11th. After regaling ourselves on the plenty of food and drink afforded us in the land of liberty, we set our faces homewards. One mile from Niagara Fort, we came to Salt Battery; it was composed of barrels of salt and dirt. From this they could play upon Fort George. We proceeded up the river eight miles to Lewistown, which is on the east bank of Niagara River, opposite Queenstown, and contains only a few houses; eight miles farther, we came to Grand Niagara, a small village on the east bank of Niagara River just above the falls, and nearly opposite Chippeway. Above the falls, in the middle of the river, is an island about three hundred yards long, the lower end of which is just at the perpendicular edge of the fall. On both sides of this island, all the waters of the rivers and lakes to the north-west, fall down a precipice of one hundred and thirty-seven feet perpendicular, and fall near as much more in a rapid of nine miles below. Before the water comes to the fall, as it passes the island, it seems in swiftness to outfly an arrow.
12th. We arrived at Black Rock, nineteen miles above the falls. Here is a considerable village, a navy yard, and three batteries well furnished with cannon. It took its name from its rocky situation. From this we continued on two miles and a half to Buffalo, the capital of Buffalo county, New York State. It is situated at the foot of Lake Erie, opposite to Fort Erie.
We continued at Buffalo one day, on account of the badness of the weather, and then continued our march thirty-two miles on the lake, and then marched through a well-settled country to Erie, the county town of Erie county, in Pennsylvania. It is ninety miles from Buffalo, and is situated on the south-east shore of Lake Erie. We proceeded on by the way of Waterford and Meadville, one hundred and twenty miles, to Pittsburgh, and from Pittsburgh to Kentucky, by water.
Language fails to express the emotions I felt on arriving safely at home, to enjoy the caresses and society of dear friends, after having endured so much fatigue, and having been so often exposed to imminent danger; and having so frequently expected death, attended with all the horrors of Indian cruelty.
NARRATIVE
OF
MR. TIMOTHY MALLARY.
During the battle on the 22d January, 1813, at Frenchtown, on the River Raisin, between the combined forces of British, Canadians, and Indians, and the American forces, I received a wound from a piece of plank, which had been split off by a cannon ball. It struck me on the side, and unfortunately broke three of my ribs. The battle having terminated in favor of the combined forces, and I not being able to travel with those American prisoners who were to march immediately for Malden, I remained on the ground until the next morning, with the rest of my wounded countrymen, who had received a solemn promise from the British commander, that they should be taken to Malden in sleighs.
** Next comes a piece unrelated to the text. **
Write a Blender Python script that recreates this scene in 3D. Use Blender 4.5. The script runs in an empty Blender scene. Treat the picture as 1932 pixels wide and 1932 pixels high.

This sacred promise was not regarded! It was sacrificed on the altar of savage barbarity! to the god of murder and cruelty! Instead of sleighs, Indians were sent prepared to murder these unfortunate victims! who, after they had executed in part their purpose on the ground where we lay, ordered several other prisoners and myself to march for Malden. We had not proceeded far before they tomahawked four of this number, amongst whom was Captain Hart, of Lexington. He had hired an Indian to take him to Malden. I saw part of this hire paid to the Indian.
After having taken him some distance, another Indian demanded him, saying that he was his prisoner; the hireling would not give him up; the claimant, finding that he could not get him alive, shot him in the left side with a pistol. Capt. Hart still remained on his horse; the claimant then ran up, struck him with a tomahawk, pulled him off his horse, scalped him, and left him lying there.
We proceeded on until we came within three miles of Brownstown, where we encamped for the night. The next day we proceeded on to their encampment, seven or eight miles from Detroit, on the River Rouge, which appeared to be head-quarters. They were furnished at this place with bark wig-wams; here was a large number of squaws and children, I suppose two thousand.
They here stripped off my clothes, and dressed me after the Indian manner. They shaved off my hair, except a small quantity on the top of my head, which they left for the purpose of rendering the task of scalping more easy. They bored my ears, which they supplied plentifully with ear-rings, frequently by hanging one in another, like the links of a chain. They wanted to bore my nose, but I objected, and they did not insist. They frequently painted my face one-half black and the other red, and frequently with red and black streaks.